I wondered how he had lived his 98 years. If he had been “freed by the New Jersey Law”—the state’s “Act to Abolish Slavery”—he would have been held in bondage by the Stevens family for 42 years before the 1846 statute simply transformed all New Jerseyans who remained enslaved into “apprentices,” still legally bound to serve their “owners,” until discharged.3 Was Lee emancipated in 1846? And where was his family during his years of enslavement? The memorial gave no clues.

I did know something of the history of the Stevens family, though, especially their attainment of an immense fortune, their engineering feats, and development of Hoboken; I had lived in the city for decades.
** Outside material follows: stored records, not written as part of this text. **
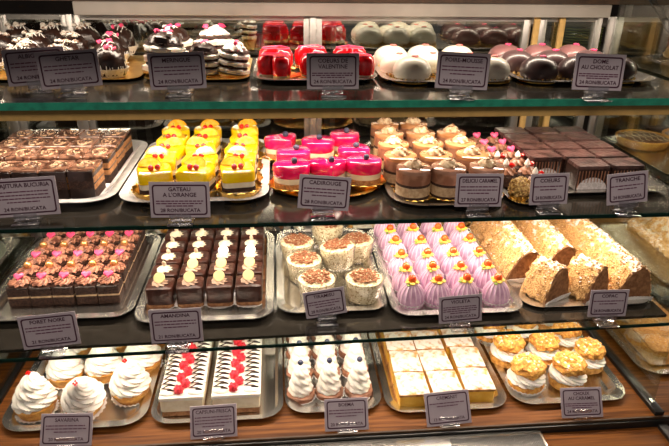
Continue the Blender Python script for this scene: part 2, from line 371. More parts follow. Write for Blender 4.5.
def shelf(label, x0, x1, z, kind):
    t = thing('glass_shelf', label, 'shelf', ((x0+x1)/2, 0, z)); w = (x1-x0)/2
    fr = {1: .976, 2: .928, 3: .919}[kind]; clearw = {1: .004, 2: .004, 3: .030}[kind]
    th = {1: .012, 2: .007, 3: .006}[kind]
    cx = (x0+x1)/2; sk = (lambda x: .0215*(x+cx-.1)) if kind == 3 else (lambda x: 0)     # the lowest shelf sits a little askew
    def slab(a, b, skb=True):
        return MB().loops([[(-w, a+sk(-w), zz), (w, a+sk(w), zz), (w, b+(sk(w) if skb else 0), zz), (-w, b+(sk(-w) if skb else 0), zz)] for zz in (-th, 0)])
    obj('shelf_panel', slab(fr+clearw, YB-.02, False), 'shelf', t, label='dark glossy shelf surface')
    if kind == 3: obj('clear_front_strip', slab(fr+.003, fr+clearw-.0002), 'clear', t)
    obj('front_edge', slab(fr, fr+(.0028 if kind == 3 else .0038)), 'edge' if kind == 1 else 'darkedge', t, label='green glass front edge' if kind == 1 else None)
    if kind == 1: obj('brass_rail', MB().box(-w, w, fr+.012, fr+.030, -.032, -th, .001), 'brass', t)
    hy = {1: 1.13, 2: 1.12, 3: 1.03}[kind]; hz = -th
    hs = obj('light_housing', MB().box(-w+.01, w-.01, hy-.016, hy-.0125, hz-.012, hz).box(-w+.01, w-.01, hy+.0125, hy+.016, hz-.012, hz), 'alu', t)
    return t
nm = {1: ('top', Z1), 2: ('middle', Z2), 3: ('lower', Z3)}
for k in (1, 2, 3):
    n, z = nm[k]
    if k == 1: shelf('top glass shelf with thick green front edge holding domes and hearts', XL+.002, .758, z, k)
    elif k == 2: shelf('middle dark glass shelf holding yellow and pink gateaux', XL+.002, .768, z, k)
    else: shelf('lowest dark glass shelf holding mauve domes and nut logs', XL+.002, .768, z, k)
    shelf(f'{n} dark glass shelf of the neighbouring case section on the right', .784, 1.69, z, k if k != 1 else 2)
    if k > 1: shelf(f'{n} dark glass shelf of the neighbouring case section on the left', -1.35, -.612, z, k)
tag(obj('led_profile', MB().box(-.59, .76, 1.185, 1.215, 1.452, 1.474, .002), 'alu'), 'aluminium light profile under the case roof', 'light fitting')

# added glowing tubes behind the glass, in place of a reflected blue sign
nt_ = thing('neon_reflection', 'blue glowing tubes behind the back glass standing in for a neon reflection', 'neon reflection', (.80, 3.19, .86))
obj('back_plate', MB().box(-.03, .10, -.004, .008, -.02, .24), 'black', nt_)
for dx, z0, z1 in ((0, 0, .09), (.06, .01, .10), (.0, .13, .21), (.06, .13, .22)):
    obj('reflection_tube', MB().tube([(dx, -.017, z0), (dx+.01, -.017, z1)], .013, 8), 'neon', nt_)

# ============================================================= PRICE CARDS
def text_mesh(txt, size, name, m, parent, x, z, maxw, mt='ink'):
    c = bpy.data.curves.new(name, 'FONT'); c.body = txt; c.size = size; c.align_x = 'CENTER'; c.align_y = 'CENTER'; c.extrude = .00015; c.resolution_u = 2; c.offset = .00012
    o = bpy.data.objects.new(name, c); COL.objects.link(o); bpy.context.view_layer.update()
    dg = bpy.context.evaluated_depsgraph_get(); me = bpy.data.meshes.new_from_object(o.evaluated_get(dg)); bpy.data.objects.remove(o)
    w = max(v.co.x for v in me.vertices)-min(v.co.x for v in me.vertices); k = min(1, maxw/w)
    me.transform(Matrix.Translation((x, -.0013, z)) @ Matrix.Rotation(pi/2, 4, 'X') @ Matrix.Diagonal((k, 1, 1, 1)))
    me.materials.clear(); me.materials.append(M[mt]); r = bpy.data.objects.new(name, me); COL.objects.link(r); r.parent = parent; return r
def card(x, y, z, lines, price, label, rz=0, roll=0, lean=8, w=.092, h=.056, nb=3, lift=.010, stand=True, foot=(-.020, .012)):
    h += .003
    t = thing('price_card', label, 'price card', (x, y, z), rz, 'price cards on clear stands')
    c = obj('card', MB().box(-w/2, w/2, -.0008, .0008, 0, h, .0004, seg=1), 'card', t)
    c.matrix_local = Matrix.Translation((0, 0, lift)) @ Matrix.Rotation(-radians(lean), 4, 'X') @ Matrix.Rotation(radians(roll), 4, 'Y')
    b = MB(); o1 = rrect(w-.009, h-.009, .005); o2 = rrect(w-.0138, h-.0138, .0036)
    b.loops([[(p, -.0012, q+h/2) for p, q in o1], [(p, -.0012, q+h/2) for p, q in o2]], False, False)
    obj('border', b, 'ink', c, False)
    zz = h-.0125
    for ln in lines:
        text_mesh(ln, .0095, 'title', 'ink', c, 0, zz, w-.022); zz -= .0095
    zz -= .001; mb = MB(); r = random.Random(len(label)+nb)
    room = zz-.016; st = min(.0058, room/max(nb, 1))
    for k in range(nb):
        half = (w*.40)*(1 if k < nb-1 else .6); xx = -half
        while xx < half-.003:
            l = r.uniform(.004, .011); l = min(l, half-xx); mb.box(xx, xx+l-.0012, -.0012, -.0009, zz-.0009, zz+.0009); xx += l
        zz -= st
    obj('text_lines', mb, 'inkred', c, False)
    text_mesh(price, .0085, 'price', 'ink', c, 0, .0125, w-.022)
    if stand:
        s = MB(); s.box(-.021, .021, foot[0], foot[1], 0, .0022, .0008); s.box(-.018, .018, .004, .0065, .0022, lift+.016, .0006); s.box(-.018, .018, -.0075, -.0055, lift-.003, lift+.008, .0006); s.box(-.018, .018, -.0075, .0065, lift-.0045, lift-.0025)
        a = obj('clear_stand', s, 'acrylic', t, True)
        obj('stand_stud', MB().lathe([(.005, .0022), (.005, .005), (.003, lift-.0045)], 12), 'acrylic', a)
    return t
# top shelf
card(-.400, 1.060, Z1, ['ALBIGIANA'], '24 RON/BUCATA', 'price card headed ALBIGIANA, at the far left of the top shelf', rz=radians(10), roll=-3, stand=True, lift=.012, w=.095)
card(-.338, 1.032, Z1, ['GHETAR'], '24 RON/BUCATA', 'price card headed GHETAR, in front of the dark drizzled mounds', rz=radians(8), roll=-3, lift=.012, w=.095)
card(-.165, 1.026, Z1, ['MERINGUE'], '24 RON/BUCATA', 'price card headed MERINGUE, in front of the meringue stacks', roll=-2, lift=.010)
card(.092, 1.018, Z1, ['COEURS DE', 'VALENTINE'], '24 RON/BUCATA', 'price card headed COEURS DE VALENTINE, in front of the red hearts', lift=.010, w=.088, roll=0)
card(.305, 0.990, Z1, ['POIRE-MOUSSE'], '24 RON/BUCATA', 'price card headed POIRE-MOUSSE, in front of the white domes', roll=3, w=.090, lift=.015)
card(.532, 0.970, Z1, ['DOME', 'AU CHOCOLAT'], '24 RON/BUCATA', 'price card headed DOME AU CHOCOLAT, in front of the dark domes', roll=2, w=.087, lift=.016)
# middle shelf
card(-.422, 0.958, Z2, ['PRAJITURA BUCURIA'], '24 RON/BUCATA', 'price card headed PRAJITURA BUCURIA, by the caramel chocolate slabs', rz=radians(5), nb=4, w=.108, h=.062, roll=-1)
card(-.168, 0.942, Z2, ['GATEAU', "A L'ORANGE"], '28 RON/BUCATA', "price card headed GATEAU A L'ORANGE, by the yellow gateaux", w=.098, roll=1, lift=.008, h=.058)
card(.071, 0.948, Z2, ['CADIROUGE'], '28 RON/BUCATA', 'price card headed CADIROUGE, by the hot pink gateaux', w=.088, roll=5, lift=.014)
card(.343, 0.947, Z2, ['DELICIU CARAMEL'], '27 RON/BUCATA', 'price card headed DELICIU CARAMEL, by the layered cylinders', w=.084, roll=1, lift=.013, h=.056)
card(.472, 0.950, Z2, ['COEURS'], '24 RON/BUCATA', 'price card headed COEURS, between the nut cup and the pleated slices', w=.070, roll=-1, lift=.013, nb=2, h=.053)
card(.610, 0.935, Z2, ['TRANCHE'], '24 RON/BUCATA', 'price card headed TRANCHE, at the right end of the middle shelf', w=.072, roll=-7, lift=.018, nb=2, rz=radians(-4), h=.053)
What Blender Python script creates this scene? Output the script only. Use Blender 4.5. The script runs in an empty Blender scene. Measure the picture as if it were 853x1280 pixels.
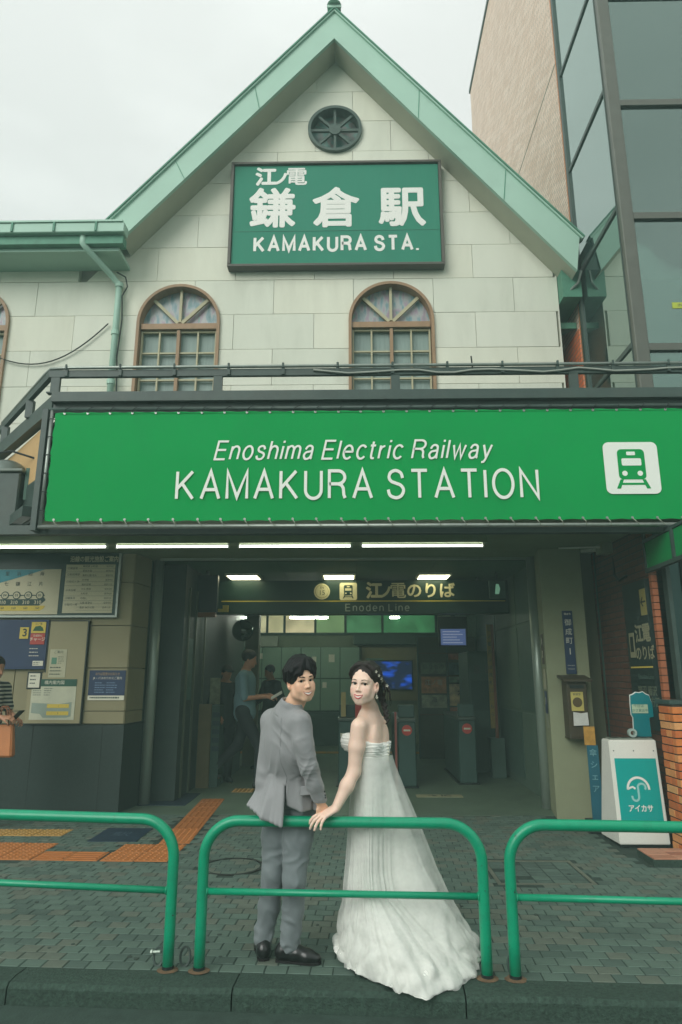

Who could live in Hoboken and not know a few stories about the Stevenses and their vaunted accomplishments?

But Peter Lee, despite having been memorialized, remained a cipher; the plaque dedicated to his memory worked to erase him: This is all needs saying about Peter Lee. He was to be remembered solely for his lifelong toil for the Stevens family. The nullifying of nearly all of his life story, the disappeared histories of others in bondage to the Stevenses, including Peter Lee’s parents and grandparents, were a goad to me. When I talked with other Hoboken residents about slavery in our city, several expressed disbelief: Here? They had learned in school—I had, too—that prior to the Civil War, the United States had been divided between “free states” (the North) and “slave states” (the South). They might have believed Northerners had never been slave-holders. None had seen the plaque in the Church of the Holy Innocents—it was mostly seen by congregants—and they did not know it mentioned three people the extended Stevens family had claimed as property. How many others? Who cleared the founders’ land and farmed it? Who built the roads? Who butchered the founders’ animals, cooked their meals, emptied their chamber pots? I wondered whether the people enslaved by the Stevenses were able to negotiate with their captors, whether they found ways to resist.

The question of resistance caused one or two residents I spoke with to blanch. Was it the thought that the founders of our city might have been unsparing taskmasters? Or because the people the Stevenses enslaved might have resisted, in ways both overt and passive, solely because they were unfree? One resident mused that if Peter Lee had not been happy, he could have left the Stevenses after the national emancipation. I wondered, too, why he had stayed. Maybe happiness had nothing to do with it. I didn’t know if I could learn what kept Lee at the Hoboken mansion, or if I would even be able to answer any questions I had about his life, the lives of his ancestors, or the attitudes of the family that enslaved them, but I had to try, in “a protest against forgetting.”